Work to complete =
Copy out all lines of the records in which the word "script" appears.

++++ Task inputs ++++

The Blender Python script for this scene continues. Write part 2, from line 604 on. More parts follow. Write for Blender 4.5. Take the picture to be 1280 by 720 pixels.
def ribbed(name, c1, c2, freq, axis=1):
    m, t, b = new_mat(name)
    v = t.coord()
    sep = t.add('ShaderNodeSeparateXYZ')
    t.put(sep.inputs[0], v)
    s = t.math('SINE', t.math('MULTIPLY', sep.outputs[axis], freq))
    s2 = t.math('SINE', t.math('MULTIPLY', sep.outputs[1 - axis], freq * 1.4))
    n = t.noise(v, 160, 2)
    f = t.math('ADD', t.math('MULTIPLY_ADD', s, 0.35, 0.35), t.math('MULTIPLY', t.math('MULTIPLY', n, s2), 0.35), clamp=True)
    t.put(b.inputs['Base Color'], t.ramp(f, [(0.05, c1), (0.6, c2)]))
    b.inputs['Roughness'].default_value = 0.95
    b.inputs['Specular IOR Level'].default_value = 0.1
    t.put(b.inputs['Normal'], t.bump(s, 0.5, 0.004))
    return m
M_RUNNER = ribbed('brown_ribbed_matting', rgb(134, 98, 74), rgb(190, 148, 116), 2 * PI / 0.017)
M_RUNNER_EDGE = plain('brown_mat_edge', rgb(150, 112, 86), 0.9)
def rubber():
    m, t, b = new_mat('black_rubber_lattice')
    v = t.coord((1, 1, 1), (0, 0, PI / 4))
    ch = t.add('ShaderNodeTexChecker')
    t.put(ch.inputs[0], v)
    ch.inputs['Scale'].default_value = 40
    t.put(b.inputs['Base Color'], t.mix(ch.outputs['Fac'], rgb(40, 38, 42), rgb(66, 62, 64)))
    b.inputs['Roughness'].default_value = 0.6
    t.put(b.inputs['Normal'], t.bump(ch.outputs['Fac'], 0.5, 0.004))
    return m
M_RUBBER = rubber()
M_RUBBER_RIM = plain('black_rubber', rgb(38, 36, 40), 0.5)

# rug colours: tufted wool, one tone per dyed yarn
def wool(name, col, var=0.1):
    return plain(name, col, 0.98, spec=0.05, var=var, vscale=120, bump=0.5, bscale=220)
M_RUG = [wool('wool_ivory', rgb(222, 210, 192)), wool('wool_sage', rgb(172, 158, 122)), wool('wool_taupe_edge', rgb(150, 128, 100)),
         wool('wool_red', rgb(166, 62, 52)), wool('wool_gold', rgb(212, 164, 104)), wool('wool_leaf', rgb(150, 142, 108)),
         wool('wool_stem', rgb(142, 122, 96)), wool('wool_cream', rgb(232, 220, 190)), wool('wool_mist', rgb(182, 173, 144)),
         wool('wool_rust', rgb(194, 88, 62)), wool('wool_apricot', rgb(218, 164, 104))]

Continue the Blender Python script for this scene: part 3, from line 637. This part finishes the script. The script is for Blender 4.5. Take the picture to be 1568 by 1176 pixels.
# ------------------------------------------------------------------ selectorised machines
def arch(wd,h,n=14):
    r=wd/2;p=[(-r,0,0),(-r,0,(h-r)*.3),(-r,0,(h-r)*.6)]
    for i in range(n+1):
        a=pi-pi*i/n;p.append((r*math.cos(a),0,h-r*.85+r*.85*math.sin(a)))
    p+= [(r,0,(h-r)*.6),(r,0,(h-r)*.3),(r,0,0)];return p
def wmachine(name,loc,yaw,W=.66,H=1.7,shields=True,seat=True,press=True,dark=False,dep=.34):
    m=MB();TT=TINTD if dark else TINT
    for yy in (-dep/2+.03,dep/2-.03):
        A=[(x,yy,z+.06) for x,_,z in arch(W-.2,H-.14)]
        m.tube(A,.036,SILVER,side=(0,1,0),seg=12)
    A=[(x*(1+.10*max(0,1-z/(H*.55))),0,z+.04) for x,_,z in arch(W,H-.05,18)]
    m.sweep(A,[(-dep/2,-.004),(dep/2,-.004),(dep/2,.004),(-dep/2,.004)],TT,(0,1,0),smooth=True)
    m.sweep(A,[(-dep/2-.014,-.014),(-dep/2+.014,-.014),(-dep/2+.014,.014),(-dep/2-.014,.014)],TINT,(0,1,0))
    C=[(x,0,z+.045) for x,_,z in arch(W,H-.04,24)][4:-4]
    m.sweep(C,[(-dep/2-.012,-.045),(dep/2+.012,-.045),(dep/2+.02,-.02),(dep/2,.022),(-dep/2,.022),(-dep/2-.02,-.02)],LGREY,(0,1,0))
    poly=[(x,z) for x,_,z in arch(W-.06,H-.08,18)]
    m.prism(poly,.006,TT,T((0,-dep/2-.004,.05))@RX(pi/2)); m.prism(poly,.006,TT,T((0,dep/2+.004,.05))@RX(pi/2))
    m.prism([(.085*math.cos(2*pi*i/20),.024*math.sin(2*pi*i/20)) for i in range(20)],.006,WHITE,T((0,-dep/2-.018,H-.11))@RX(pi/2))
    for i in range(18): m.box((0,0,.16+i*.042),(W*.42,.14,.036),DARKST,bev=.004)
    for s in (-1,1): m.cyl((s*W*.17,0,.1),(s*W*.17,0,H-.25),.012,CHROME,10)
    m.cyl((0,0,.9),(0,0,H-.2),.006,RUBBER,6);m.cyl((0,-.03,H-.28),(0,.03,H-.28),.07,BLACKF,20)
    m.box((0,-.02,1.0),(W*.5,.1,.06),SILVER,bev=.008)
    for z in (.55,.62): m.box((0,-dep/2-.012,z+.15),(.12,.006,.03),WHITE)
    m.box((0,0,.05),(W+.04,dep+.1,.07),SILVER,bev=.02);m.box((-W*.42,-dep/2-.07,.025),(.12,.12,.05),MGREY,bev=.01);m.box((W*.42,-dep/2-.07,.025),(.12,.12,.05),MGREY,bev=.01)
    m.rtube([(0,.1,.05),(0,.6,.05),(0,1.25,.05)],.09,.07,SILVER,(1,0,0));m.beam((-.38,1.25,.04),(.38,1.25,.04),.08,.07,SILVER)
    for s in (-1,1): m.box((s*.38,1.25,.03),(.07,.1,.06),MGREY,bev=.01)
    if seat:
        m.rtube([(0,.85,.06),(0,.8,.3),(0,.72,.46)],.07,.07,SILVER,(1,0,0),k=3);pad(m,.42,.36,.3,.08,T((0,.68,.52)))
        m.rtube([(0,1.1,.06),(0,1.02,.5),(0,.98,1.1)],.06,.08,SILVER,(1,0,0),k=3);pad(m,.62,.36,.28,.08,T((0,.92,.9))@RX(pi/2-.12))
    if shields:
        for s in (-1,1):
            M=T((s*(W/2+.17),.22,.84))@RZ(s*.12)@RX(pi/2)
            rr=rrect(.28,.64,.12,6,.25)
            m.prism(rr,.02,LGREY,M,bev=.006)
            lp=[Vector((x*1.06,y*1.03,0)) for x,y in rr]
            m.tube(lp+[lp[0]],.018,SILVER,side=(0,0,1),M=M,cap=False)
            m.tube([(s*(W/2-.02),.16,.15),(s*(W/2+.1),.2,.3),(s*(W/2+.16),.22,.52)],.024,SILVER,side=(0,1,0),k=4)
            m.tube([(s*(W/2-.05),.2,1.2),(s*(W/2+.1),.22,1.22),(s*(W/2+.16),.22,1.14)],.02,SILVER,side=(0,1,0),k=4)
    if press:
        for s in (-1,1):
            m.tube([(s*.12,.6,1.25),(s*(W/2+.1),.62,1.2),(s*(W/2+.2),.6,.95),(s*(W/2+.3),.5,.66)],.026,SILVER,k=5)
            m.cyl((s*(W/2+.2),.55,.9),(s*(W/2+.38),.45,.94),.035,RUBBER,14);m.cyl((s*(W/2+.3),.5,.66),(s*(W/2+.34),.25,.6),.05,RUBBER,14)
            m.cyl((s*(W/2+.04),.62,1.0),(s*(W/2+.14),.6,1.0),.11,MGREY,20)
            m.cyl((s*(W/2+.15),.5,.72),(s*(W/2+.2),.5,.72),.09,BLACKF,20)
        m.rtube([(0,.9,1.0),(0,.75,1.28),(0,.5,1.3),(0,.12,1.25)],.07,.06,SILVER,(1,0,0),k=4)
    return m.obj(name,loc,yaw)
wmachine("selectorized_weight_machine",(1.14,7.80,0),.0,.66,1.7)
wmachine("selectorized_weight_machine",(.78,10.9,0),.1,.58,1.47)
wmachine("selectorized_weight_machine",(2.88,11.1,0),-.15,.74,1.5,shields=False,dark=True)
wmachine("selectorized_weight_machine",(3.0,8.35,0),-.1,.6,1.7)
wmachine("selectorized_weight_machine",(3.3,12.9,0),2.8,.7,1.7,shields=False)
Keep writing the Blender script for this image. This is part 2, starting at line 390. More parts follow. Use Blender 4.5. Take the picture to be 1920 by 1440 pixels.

++++

The completed task =
The Blender Python script for this scene continues. Write part 2, from line 604 on. More parts follow. Write for Blender 4.5. Take the picture to be 1280 by 720 pixels.
Continue the Blender Python script for this scene: part 3, from line 637. This part finishes the script. The script is for Blender 4.5. Take the picture to be 1568 by 1176 pixels.
Keep writing the Blender script for this image. This is part 2, starting at line 390. More parts follow. Use Blender 4.5. Take the picture to be 1920 by 1440 pixels.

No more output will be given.